Em meados de 2015, foi a vez do Bradesco adotar o mesmo tipo de recurso. O vice-presidente da empresa chegou a dizer que, internamente, essa plataforma de relacionamento com os colaboradores é o projeto de maior sucesso na organização. A universidade carioca Estácio de Sá é outro cliente B2B da Qranio — e seus alunos podem converter notas, frequência em sala de aula em QI$s, mandar a informação para o aplicativo e trocar por prêmios.
Samir afirma que essas soluções para clientes corporativos podem custar de 100 a 300 mil reais por plataforma (iOS e Android). “É importante, frisar que depende muito da demanda e do escopo passados pelo cliente”, diz ele, destacando que os projetos são diferentes porque seguem a demanda dos departamentos de RH dessas empresas. “Os modelos de contrato B2B com as grandes empresas são, hoje, o nosso principal canal de receitas”, diz o CEO.

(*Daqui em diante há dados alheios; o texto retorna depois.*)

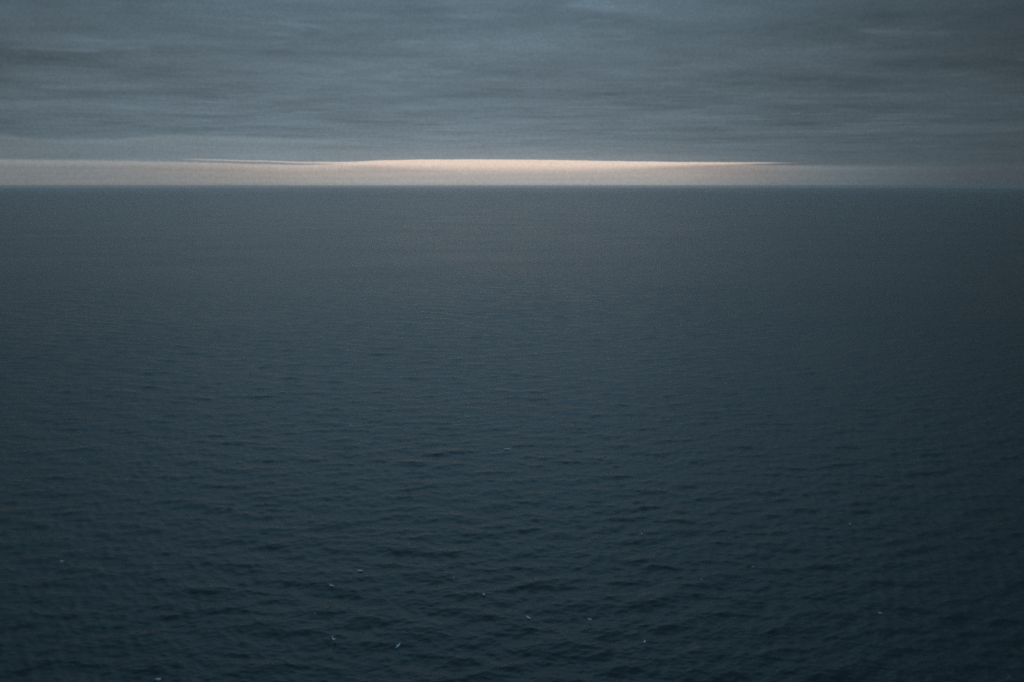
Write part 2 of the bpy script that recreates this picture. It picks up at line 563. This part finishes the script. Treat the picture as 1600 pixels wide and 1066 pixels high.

Os qranios construíram um hub de soluções que torna o aprendizado algo divertido e, segundo Samir, que é útil duas vezes: “no aprendizado e com um bem físico que você pode ganhar ao acumular prêmios”. De olho nos grandes games do mercado, o Qranio estuda modelos de persuasão, os adapta e os coloca para gestar na plataforma-mãe-laboratório, com o objetivo de aperfeiçoar e melhorar os recursos e sua atratividade a cada duas semanas. Pergunta do dia: Quem segura esses mineiros?